Detailed policy of Supply & Borrow
Supply APY, Borrow APY, and Estimated Details
Supply APY (%) and Borrow APY (%) are subject to change based on real-time conditions.
KSP Distribution APY (%) refers to the estimated annual APY that can be earned from the KSP distributed in the pool. KSP rewards are not recognized as collateral.
Borrow APY (%) is the calculated interest rate representing the annual Borrow fee that must be paid when borrowing assets.
All figures are real-time estimates and may differ from actual results.
Supply and Removal Policy
Users can freely remove their supplied assets and earned rewards at any time. However, if users are actively borrowing assets, the minimum collateral ratio must be maintained to support the borrowing position, which may limit the removable amount.
Removals may be temporarily delayed depending on pool utilization, but the reward rate model is designed to encourage the natural return of borrowed assets, ensuring that all supplied assets can be fully removed.
In addition to supply rewards, KSP rewards are distributed for contributing to liquidity supply. The total supply APY for each supply pool is the sum of the supply reward APY and the KSP distribution APY.
In the event of significant market price fluctuations, auto-return may occur, and it is possible that all (100%) of the user’s supplied assets are returned to repay the borrowed assets, leaving no remaining assets for the user.
The supply reward APY (%) and KSP distribution APY (%) for each supply pool are real-time values that fluctuate based on the total supply in the pool, supply/borrow status, and daily KSP distribution quantity.
Supply rewards are distributed in the same token as the supplied asset and are automatically resupplied to the pool as collateral. However, KSP rewards are not recognized as collateral and must be manually claimed.
Supply rewards accrue in real time based on APY and can be removed along with the supplied assets. When removing liquidity, users can remove both the supplied assets and the accumulated rewards up to that point.
Upon initial liquidity supply, an approval transaction must be completed for each token, after which users can continue supplying liquidity.

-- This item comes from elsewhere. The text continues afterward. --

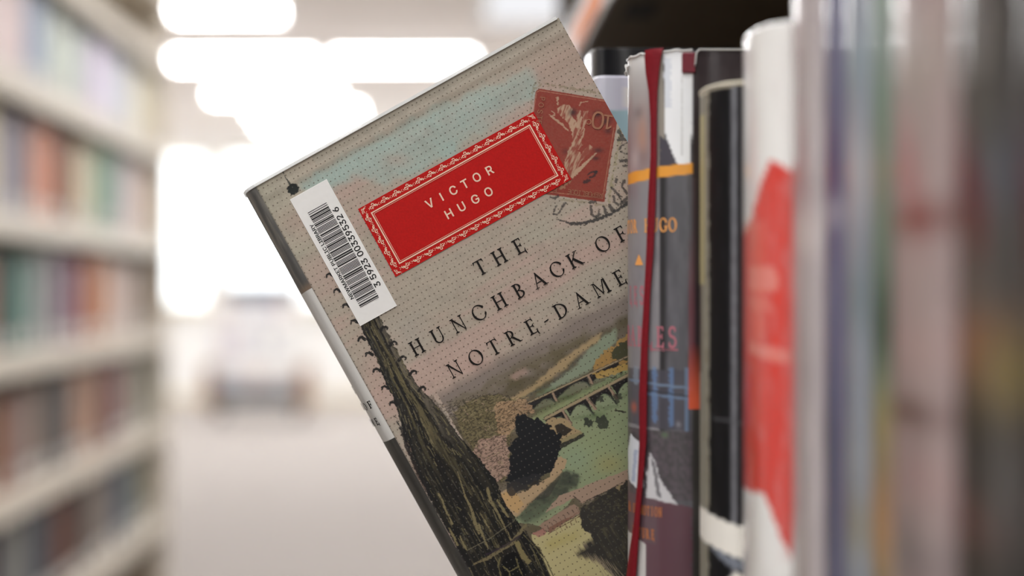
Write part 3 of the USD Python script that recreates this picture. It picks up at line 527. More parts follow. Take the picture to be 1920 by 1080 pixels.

80% of the accumulated borrowing costs are distributed to liquidity suppliers as supply rewards, while the remaining 20% is added to the reserve factor, which is used to ensure the safe return of borrowed assets in exceptional cases or for KSP token buybacks to maintain protocol stability.
Borrow and Return Policy
Users can borrow desired assets using their supplied liquidity as collateral. Supply rewards are recognized as collateral, but KSP rewards are not.
The maximum borrowing limit is determined by the supplied collateral, pool liquidity, and Max Loan to Value (LTV) ratio.
The Max LTV ratio ensures that the protocol remains stable, even if the value of the borrowed assets rises sharply or the value of the collateral assets drops significantly, preventing difficulties in asset repayment.
Borrowed assets must be repaid along with the associated borrowing costs (Borrow APY).
80% of the borrowing fees paid by users are distributed to liquidity providers, while 20% is added to the reserve factor. The reserve factor is used for exceptional cases where borrowed assets are not properly returned or for KSP token buybacks to stabilize the protocol.
The Borrow APY for each pool depends on the pool utilization rate, which is calculated as follows: Pool Utilization Rate = (Total Borrowed Assets / Total Supplied Assets)*100
Auto-Return Threshold and Auto-Return Policy
Borrowers must pay Borrow APY for borrowing liquidity. This cost is included in the borrowed assets in real time. Borrowers can remove their remaining collateral only after restoring the borrowed assets, including all fees.
To ensure the safe return of borrowed assets, auto-return may be triggered if the Loan-to-Value (LTV) ratio exceeds the auto-return threshold. The threshold varies by asset and can be checked on the details page for each pool or Docs.
During an auto-return, the smart contract repay part or all of the borrower’s collateral to restore the borrowed assets. An auto-return fee is applied during this process, and the cost, including the fee, is deducted from the user’s collateral.
The auto-return fee serves as compensation to the protocol and may be used to address unreturned assets during rapid price fluctuations.